Jean-François de Troy (Paris 1679-1752 Rome)
THE PROPERTY OF A PRIVATE COLLECTOR
Jean-François de Troy (Paris 1679-1752 Rome)

Mercury and Argus

Details
Jean-François de Troy (Paris 1679-1752 Rome)
Mercury and Argus
oil on canvas
51½ x 45 in. (130.8 x 114.3 cm.)
Sale room notice
Please note that Christophe Leribault has not seen the present paintings and does not endorse the attribution to Jean-François de Troy.

We are grateful to Professor Domique Brême for having pointed out that the paintings are by François Marot (Paris 1666-1719). Dominique Brême will publish the present series of paintings in an article on the artist.

A preparatory drawing for lot 275 - Mercury and Argus - was with the Galery L'Antiquaire et le Connoisseur (New York) in 2001.

Lot Essay

This set of four unpublished mythological decorations represents a major new addition to the oeuvre of Jean-François de Troy. They were almost certainly made for François-Christophe de La Live, Receveur Général des Finances de la Généralité de Poitiers, who in the mid-1720s commissioned from de Troy thirty-five large decorative paintings for his immense house on the rue de Luxembourg. Several contemporary sources cite the vast commission, which consisted of large overdoors inserted into boiserie paneling, 'representing the four corners of the world; the four Elements; the five Senses; the four Seasons; the Arts and Sciences, and various other subjects. These paintings were done in one go in the years 1726, 1727, 1728 and 1729' ('Etrait de la vie de M. de Troy, peintre du roi et directeur de son Academie a Rome', in the Memoires inedits, Paris, 1854, vol. II, p. 275; see C. Leribault, Jean-François de Troy 1679-1752, Paris, 2002, p. 292).

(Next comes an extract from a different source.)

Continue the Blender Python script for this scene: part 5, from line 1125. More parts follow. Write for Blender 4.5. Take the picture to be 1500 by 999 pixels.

De Troy's most thorough recent biographer, Christophe Leribault, has only succeeded in identifying two paintings made for La Live, an Old Woman Eating by the Hearth in the Musée des Beaux-Arts, Lille (Leribault, op. cit., cat. no. P.137) and The Drinker ('Le Buveur'; cat. no. P.138), a painting that is currently on the art market with Colnaghi, London. While Leribault associates the old woman warming her hands at the fire as likely representing Winter in the series of Four Seasons, he acknowledges that Le Buveur could represent either Autumn in the same series, or Taste in the series of Five Senses. Likewise, the present lots with their Ovidian subject matter could as easily comprise the Four Seasons as the Four Elements in the vague iconographic program that De Troy created for La Live's rooms. It is worth noting, however, that both the Lille and Colnaghi canvases are painted at the same moment, with similar handling, and are of identical dimensions (approximately 1.30 x 1.14 meters) to the present four lots.

Io, princess of Argos, was one of Jupiter's many loves; however, the affair was frustrated by Juno, the god's wife, who turned Io into a white heifer and handed her off to the hundred-eyed giant, Argus, to guard. Mercury is sent by Jupiter to kill Argus, which he does after lulling him to sleep with music (Metamorphoses I: 668-721). In De Troy's painting, Argus nods off as Mercury plays his pipes, while the white cow, Io, looks on attentively.